┌──

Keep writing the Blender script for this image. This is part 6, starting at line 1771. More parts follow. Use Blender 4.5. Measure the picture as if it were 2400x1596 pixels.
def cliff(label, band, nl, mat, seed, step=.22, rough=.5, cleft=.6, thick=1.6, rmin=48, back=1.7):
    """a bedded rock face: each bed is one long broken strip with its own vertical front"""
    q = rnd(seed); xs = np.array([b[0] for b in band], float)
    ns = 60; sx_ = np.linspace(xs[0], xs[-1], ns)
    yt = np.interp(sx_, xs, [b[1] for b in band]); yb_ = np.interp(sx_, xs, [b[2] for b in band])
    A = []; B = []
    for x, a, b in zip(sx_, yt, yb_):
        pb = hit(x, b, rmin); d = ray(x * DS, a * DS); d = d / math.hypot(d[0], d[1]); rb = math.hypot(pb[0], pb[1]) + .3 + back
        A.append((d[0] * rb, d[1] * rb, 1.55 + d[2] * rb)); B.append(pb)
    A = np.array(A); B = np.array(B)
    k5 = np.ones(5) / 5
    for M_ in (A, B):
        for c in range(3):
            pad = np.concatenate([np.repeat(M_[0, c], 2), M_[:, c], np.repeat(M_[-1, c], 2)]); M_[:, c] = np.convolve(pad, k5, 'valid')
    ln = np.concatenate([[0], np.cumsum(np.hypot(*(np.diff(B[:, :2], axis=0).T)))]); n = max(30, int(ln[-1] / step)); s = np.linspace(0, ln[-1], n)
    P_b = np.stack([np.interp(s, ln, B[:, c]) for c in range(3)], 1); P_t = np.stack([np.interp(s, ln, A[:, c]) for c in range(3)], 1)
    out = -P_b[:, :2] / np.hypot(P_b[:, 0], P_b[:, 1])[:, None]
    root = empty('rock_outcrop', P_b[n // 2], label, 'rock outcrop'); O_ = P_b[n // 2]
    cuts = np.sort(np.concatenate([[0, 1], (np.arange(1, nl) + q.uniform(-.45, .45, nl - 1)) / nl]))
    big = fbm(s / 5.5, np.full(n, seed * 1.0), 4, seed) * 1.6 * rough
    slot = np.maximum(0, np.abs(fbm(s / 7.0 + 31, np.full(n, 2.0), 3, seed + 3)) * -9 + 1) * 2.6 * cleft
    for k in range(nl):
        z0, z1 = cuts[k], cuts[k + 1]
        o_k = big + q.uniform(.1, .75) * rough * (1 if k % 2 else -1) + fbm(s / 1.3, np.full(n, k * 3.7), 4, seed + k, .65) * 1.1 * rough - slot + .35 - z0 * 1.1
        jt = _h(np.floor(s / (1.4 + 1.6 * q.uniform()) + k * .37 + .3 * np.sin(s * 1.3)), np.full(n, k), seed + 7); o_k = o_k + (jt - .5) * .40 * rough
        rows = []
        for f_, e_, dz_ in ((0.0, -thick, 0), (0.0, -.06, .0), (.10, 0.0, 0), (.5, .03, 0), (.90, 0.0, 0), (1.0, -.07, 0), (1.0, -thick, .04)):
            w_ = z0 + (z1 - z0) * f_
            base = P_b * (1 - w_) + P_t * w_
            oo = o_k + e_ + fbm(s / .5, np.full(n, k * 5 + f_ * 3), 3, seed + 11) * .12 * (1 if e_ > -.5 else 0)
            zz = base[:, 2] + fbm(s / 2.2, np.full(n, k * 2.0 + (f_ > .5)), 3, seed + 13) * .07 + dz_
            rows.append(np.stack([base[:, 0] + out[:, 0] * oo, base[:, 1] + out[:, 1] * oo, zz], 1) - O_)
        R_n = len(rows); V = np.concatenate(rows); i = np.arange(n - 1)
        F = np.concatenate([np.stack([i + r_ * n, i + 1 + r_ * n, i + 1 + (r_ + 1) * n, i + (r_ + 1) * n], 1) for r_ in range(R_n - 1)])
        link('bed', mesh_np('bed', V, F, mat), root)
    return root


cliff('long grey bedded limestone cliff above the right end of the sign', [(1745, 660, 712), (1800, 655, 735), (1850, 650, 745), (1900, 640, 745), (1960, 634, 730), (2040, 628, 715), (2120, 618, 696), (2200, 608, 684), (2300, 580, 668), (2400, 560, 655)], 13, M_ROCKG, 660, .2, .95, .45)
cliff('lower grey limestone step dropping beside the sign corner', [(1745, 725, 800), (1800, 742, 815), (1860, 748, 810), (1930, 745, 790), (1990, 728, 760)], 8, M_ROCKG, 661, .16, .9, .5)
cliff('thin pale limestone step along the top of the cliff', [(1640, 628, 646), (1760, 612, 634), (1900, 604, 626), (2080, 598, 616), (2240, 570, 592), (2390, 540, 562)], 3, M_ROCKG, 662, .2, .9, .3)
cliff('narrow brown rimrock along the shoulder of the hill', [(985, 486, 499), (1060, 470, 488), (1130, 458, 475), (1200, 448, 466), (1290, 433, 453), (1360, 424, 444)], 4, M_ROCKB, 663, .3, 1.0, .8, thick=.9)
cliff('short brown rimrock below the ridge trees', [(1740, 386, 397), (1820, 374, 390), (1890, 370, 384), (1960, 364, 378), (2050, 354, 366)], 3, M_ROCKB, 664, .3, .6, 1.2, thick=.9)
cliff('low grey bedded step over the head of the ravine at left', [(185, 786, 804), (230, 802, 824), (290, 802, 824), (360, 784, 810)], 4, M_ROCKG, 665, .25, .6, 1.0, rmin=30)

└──

▶ _EXERCISE_: Copy out the whole listing exactly.

▶ _THE REPLY_:
Keep writing the Blender script for this image. This is part 6, starting at line 1771. More parts follow. Use Blender 4.5. Measure the picture as if it were 2400x1596 pixels.
def cliff(label, band, nl, mat, seed, step=.22, rough=.5, cleft=.6, thick=1.6, rmin=48, back=1.7):
    """a bedded rock face: each bed is one long broken strip with its own vertical front"""
    q = rnd(seed); xs = np.array([b[0] for b in band], float)
    ns = 60; sx_ = np.linspace(xs[0], xs[-1], ns)
    yt = np.interp(sx_, xs, [b[1] for b in band]); yb_ = np.interp(sx_, xs, [b[2] for b in band])
    A = []; B = []
    for x, a, b in zip(sx_, yt, yb_):
        pb = hit(x, b, rmin); d = ray(x * DS, a * DS); d = d / math.hypot(d[0], d[1]); rb = math.hypot(pb[0], pb[1]) + .3 + back
        A.append((d[0] * rb, d[1] * rb, 1.55 + d[2] * rb)); B.append(pb)
    A = np.array(A); B = np.array(B)
    k5 = np.ones(5) / 5
    for M_ in (A, B):
        for c in range(3):
            pad = np.concatenate([np.repeat(M_[0, c], 2), M_[:, c], np.repeat(M_[-1, c], 2)]); M_[:, c] = np.convolve(pad, k5, 'valid')
    ln = np.concatenate([[0], np.cumsum(np.hypot(*(np.diff(B[:, :2], axis=0).T)))]); n = max(30, int(ln[-1] / step)); s = np.linspace(0, ln[-1], n)
    P_b = np.stack([np.interp(s, ln, B[:, c]) for c in range(3)], 1); P_t = np.stack([np.interp(s, ln, A[:, c]) for c in range(3)], 1)
    out = -P_b[:, :2] / np.hypot(P_b[:, 0], P_b[:, 1])[:, None]
    root = empty('rock_outcrop', P_b[n // 2], label, 'rock outcrop'); O_ = P_b[n // 2]
    cuts = np.sort(np.concatenate([[0, 1], (np.arange(1, nl) + q.uniform(-.45, .45, nl - 1)) / nl]))
    big = fbm(s / 5.5, np.full(n, seed * 1.0), 4, seed) * 1.6 * rough
    slot = np.maximum(0, np.abs(fbm(s / 7.0 + 31, np.full(n, 2.0), 3, seed + 3)) * -9 + 1) * 2.6 * cleft
    for k in range(nl):
        z0, z1 = cuts[k], cuts[k + 1]
        o_k = big + q.uniform(.1, .75) * rough * (1 if k % 2 else -1) + fbm(s / 1.3, np.full(n, k * 3.7), 4, seed + k, .65) * 1.1 * rough - slot + .35 - z0 * 1.1
        jt = _h(np.floor(s / (1.4 + 1.6 * q.uniform()) + k * .37 + .3 * np.sin(s * 1.3)), np.full(n, k), seed + 7); o_k = o_k + (jt - .5) * .40 * rough
        rows = []
        for f_, e_, dz_ in ((0.0, -thick, 0), (0.0, -.06, .0), (.10, 0.0, 0), (.5, .03, 0), (.90, 0.0, 0), (1.0, -.07, 0), (1.0, -thick, .04)):
            w_ = z0 + (z1 - z0) * f_
            base = P_b * (1 - w_) + P_t * w_
            oo = o_k + e_ + fbm(s / .5, np.full(n, k * 5 + f_ * 3), 3, seed + 11) * .12 * (1 if e_ > -.5 else 0)
            zz = base[:, 2] + fbm(s / 2.2, np.full(n, k * 2.0 + (f_ > .5)), 3, seed + 13) * .07 + dz_
            rows.append(np.stack([base[:, 0] + out[:, 0] * oo, base[:, 1] + out[:, 1] * oo, zz], 1) - O_)
        R_n = len(rows); V = np.concatenate(rows); i = np.arange(n - 1)
        F = np.concatenate([np.stack([i + r_ * n, i + 1 + r_ * n, i + 1 + (r_ + 1) * n, i + (r_ + 1) * n], 1) for r_ in range(R_n - 1)])
        link('bed', mesh_np('bed', V, F, mat), root)
    return root


cliff('long grey bedded limestone cliff above the right end of the sign', [(1745, 660, 712), (1800, 655, 735), (1850, 650, 745), (1900, 640, 745), (1960, 634, 730), (2040, 628, 715), (2120, 618, 696), (2200, 608, 684), (2300, 580, 668), (2400, 560, 655)], 13, M_ROCKG, 660, .2, .95, .45)
cliff('lower grey limestone step dropping beside the sign corner', [(1745, 725, 800), (1800, 742, 815), (1860, 748, 810), (1930, 745, 790), (1990, 728, 760)], 8, M_ROCKG, 661, .16, .9, .5)
cliff('thin pale limestone step along the top of the cliff', [(1640, 628, 646), (1760, 612, 634), (1900, 604, 626), (2080, 598, 616), (2240, 570, 592), (2390, 540, 562)], 3, M_ROCKG, 662, .2, .9, .3)
cliff('narrow brown rimrock along the shoulder of the hill', [(985, 486, 499), (1060, 470, 488), (1130, 458, 475), (1200, 448, 466), (1290, 433, 453), (1360, 424, 444)], 4, M_ROCKB, 663, .3, 1.0, .8, thick=.9)
cliff('short brown rimrock below the ridge trees', [(1740, 386, 397), (1820, 374, 390), (1890, 370, 384), (1960, 364, 378), (2050, 354, 366)], 3, M_ROCKB, 664, .3, .6, 1.2, thick=.9)
cliff('low grey bedded step over the head of the ravine at left', [(185, 786, 804), (230, 802, 824), (290, 802, 824), (360, 784, 810)], 4, M_ROCKG, 665, .25, .6, 1.0, rmin=30)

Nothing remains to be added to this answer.